Another noteworthy essay in this second section is Hedwig Schwall’s “Marginal(ising) Mothers and Transitional Objects in William Trevor’s Cheating at Canasta”. Schwall uses object theory and the “good-enough” mother, theories and figures derived from child psychology, particularly the pioneering work of Donald Winnicott, as interpreted by Christopher Bollas, in her reading of Trevor’s 2007 novel. Again, gender emerges as informing the discussion of religion and family and, even, the gentle comedy of Trevor’s text. The inclusion of inanimate objects in the category of the marginalised and the connection between the thing and the child are some of the more striking elements of Schwall’s delightful analysis. While the discursive apparatus is psychoanalytic, the essay indicates the potential for extending this kind of reading into a recent area of ecofeminist literary work, feminist new materialism, which argues for the dissolution of categories beyond gender and race to those that distinguish between what we have come to assume is the “animate” and the “inanimate”, an approach with special significance in Irish women’s textual practice.

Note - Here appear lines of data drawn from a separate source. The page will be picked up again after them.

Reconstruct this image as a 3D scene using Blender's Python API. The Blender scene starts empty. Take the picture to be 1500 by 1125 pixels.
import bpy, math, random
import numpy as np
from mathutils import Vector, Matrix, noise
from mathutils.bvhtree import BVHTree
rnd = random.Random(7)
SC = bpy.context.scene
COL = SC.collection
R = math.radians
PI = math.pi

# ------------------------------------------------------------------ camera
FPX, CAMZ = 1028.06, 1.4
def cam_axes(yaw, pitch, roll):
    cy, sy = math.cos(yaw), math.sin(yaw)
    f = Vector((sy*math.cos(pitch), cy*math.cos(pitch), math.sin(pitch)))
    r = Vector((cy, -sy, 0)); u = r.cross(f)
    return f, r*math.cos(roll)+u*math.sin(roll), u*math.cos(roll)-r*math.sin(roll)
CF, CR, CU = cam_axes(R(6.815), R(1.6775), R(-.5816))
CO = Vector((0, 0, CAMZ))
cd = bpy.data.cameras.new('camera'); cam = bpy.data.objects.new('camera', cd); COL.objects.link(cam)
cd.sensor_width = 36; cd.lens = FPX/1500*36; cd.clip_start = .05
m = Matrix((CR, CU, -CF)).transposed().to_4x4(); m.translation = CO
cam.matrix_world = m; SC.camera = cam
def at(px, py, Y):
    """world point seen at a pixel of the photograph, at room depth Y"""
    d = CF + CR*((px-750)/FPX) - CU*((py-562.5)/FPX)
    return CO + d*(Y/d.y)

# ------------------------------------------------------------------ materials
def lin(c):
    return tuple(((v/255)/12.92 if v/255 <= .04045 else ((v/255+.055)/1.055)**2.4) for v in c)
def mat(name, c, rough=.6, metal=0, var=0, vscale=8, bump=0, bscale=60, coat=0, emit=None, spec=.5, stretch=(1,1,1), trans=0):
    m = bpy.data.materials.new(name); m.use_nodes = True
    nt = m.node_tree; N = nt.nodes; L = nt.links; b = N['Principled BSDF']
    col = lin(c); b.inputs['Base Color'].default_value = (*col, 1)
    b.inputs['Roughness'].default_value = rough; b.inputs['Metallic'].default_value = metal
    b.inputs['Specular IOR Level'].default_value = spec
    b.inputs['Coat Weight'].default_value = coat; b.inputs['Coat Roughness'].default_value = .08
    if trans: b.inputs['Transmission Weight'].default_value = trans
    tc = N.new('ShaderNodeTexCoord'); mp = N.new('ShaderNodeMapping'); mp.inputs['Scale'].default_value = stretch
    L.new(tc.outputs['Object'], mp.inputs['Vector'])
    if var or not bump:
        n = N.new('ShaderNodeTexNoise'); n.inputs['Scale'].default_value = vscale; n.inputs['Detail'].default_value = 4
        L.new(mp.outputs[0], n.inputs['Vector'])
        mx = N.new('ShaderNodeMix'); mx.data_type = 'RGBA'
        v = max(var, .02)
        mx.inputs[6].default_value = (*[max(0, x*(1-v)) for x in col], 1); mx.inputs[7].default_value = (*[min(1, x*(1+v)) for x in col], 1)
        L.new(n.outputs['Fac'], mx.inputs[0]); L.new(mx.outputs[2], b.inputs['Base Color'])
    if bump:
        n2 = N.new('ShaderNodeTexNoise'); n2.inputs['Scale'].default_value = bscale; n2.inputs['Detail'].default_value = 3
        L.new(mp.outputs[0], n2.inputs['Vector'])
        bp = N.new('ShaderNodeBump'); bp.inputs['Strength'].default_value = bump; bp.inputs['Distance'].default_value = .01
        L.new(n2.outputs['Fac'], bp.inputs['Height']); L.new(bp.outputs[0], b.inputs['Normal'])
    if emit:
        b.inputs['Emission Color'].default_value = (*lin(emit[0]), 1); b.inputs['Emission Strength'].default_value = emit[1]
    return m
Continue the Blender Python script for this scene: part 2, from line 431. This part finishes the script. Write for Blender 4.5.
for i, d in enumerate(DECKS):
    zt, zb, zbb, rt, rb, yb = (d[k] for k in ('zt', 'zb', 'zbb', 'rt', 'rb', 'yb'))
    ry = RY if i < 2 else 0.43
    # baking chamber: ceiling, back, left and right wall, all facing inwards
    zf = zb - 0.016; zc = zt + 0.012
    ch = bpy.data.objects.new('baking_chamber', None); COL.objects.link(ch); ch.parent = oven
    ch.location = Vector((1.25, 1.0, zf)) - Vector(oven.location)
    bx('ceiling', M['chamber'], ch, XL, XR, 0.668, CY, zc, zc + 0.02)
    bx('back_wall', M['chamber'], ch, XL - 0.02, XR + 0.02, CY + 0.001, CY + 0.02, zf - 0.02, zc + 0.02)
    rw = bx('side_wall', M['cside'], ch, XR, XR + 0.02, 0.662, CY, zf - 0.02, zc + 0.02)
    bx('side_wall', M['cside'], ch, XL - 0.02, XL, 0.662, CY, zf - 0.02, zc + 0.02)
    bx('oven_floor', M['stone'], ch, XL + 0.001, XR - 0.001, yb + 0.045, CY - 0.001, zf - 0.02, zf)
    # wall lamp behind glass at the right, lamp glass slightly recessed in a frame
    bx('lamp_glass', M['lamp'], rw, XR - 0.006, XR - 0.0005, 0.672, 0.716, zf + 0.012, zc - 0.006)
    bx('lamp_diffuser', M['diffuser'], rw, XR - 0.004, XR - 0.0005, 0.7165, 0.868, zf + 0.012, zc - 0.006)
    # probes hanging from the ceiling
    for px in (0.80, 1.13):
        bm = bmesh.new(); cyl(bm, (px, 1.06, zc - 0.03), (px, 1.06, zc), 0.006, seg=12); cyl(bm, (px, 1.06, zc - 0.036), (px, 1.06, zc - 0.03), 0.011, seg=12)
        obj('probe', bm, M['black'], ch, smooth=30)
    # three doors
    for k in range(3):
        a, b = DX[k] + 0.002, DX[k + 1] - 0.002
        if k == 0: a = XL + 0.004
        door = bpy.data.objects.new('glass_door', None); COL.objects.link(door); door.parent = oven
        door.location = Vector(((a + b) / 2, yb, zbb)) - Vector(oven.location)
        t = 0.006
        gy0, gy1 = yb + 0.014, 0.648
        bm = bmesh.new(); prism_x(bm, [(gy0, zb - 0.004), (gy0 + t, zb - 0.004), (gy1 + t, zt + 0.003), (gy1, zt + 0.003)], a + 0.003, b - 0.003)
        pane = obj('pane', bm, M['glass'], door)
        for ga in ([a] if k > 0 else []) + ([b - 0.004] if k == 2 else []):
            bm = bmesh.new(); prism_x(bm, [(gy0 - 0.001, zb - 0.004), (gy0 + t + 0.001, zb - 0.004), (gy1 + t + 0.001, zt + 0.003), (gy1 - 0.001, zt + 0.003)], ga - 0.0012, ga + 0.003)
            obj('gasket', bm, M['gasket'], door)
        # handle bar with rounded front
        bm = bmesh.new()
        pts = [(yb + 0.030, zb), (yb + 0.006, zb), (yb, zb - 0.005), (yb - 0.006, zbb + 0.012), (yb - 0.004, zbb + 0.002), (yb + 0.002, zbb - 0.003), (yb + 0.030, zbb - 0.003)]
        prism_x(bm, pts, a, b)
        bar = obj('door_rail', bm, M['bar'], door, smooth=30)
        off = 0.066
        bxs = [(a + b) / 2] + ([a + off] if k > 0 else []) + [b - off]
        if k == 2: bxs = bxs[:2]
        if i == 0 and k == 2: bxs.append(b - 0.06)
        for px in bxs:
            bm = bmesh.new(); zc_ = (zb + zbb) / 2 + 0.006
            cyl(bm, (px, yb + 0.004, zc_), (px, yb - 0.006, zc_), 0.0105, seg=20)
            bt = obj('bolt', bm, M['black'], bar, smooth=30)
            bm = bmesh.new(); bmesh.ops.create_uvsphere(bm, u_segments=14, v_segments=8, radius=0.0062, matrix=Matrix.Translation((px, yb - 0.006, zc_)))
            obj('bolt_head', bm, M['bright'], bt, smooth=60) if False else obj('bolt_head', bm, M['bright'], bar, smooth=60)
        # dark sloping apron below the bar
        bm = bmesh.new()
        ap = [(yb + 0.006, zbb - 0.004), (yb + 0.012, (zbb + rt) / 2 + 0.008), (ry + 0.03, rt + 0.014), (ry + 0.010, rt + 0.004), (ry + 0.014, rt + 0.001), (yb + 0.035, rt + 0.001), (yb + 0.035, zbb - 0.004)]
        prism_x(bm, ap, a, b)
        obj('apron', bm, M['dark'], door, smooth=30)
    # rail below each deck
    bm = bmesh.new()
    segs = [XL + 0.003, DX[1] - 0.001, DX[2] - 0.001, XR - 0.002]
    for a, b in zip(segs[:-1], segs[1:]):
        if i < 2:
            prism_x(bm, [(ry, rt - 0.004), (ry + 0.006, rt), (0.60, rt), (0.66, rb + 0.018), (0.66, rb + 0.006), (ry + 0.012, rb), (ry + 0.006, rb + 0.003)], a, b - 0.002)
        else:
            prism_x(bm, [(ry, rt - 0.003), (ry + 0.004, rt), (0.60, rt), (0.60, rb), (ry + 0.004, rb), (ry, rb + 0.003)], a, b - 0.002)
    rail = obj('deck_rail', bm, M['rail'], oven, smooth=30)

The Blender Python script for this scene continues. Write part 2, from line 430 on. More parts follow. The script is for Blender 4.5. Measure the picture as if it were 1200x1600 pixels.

The last section, “Marginalities in Exile”, comprises two contributions, including the concluding piece, by guest editor Villar-Argáiz, “‘Humanising the lived experience of migrants’: An Interview with Alan Grossman and Áine O’Brien”. This thoughtful conversation with the documentary makers about migration and multiculturalism in contemporary Ireland neatly circles back to filmic representations of marginality and exclusion in an Irish context, and also returns to questions of gender as well as sexuality. The unflinching yet hopeful intelligence and vision of the filmmakers provides an articulate, forward-looking conclusion to this special issue’s extended contemplation of Ireland’s vexed and continuing struggle to become the inclusive society envisioned by the 1916 Proclamation, which resolved to “cherish all of the children of the nation equally”.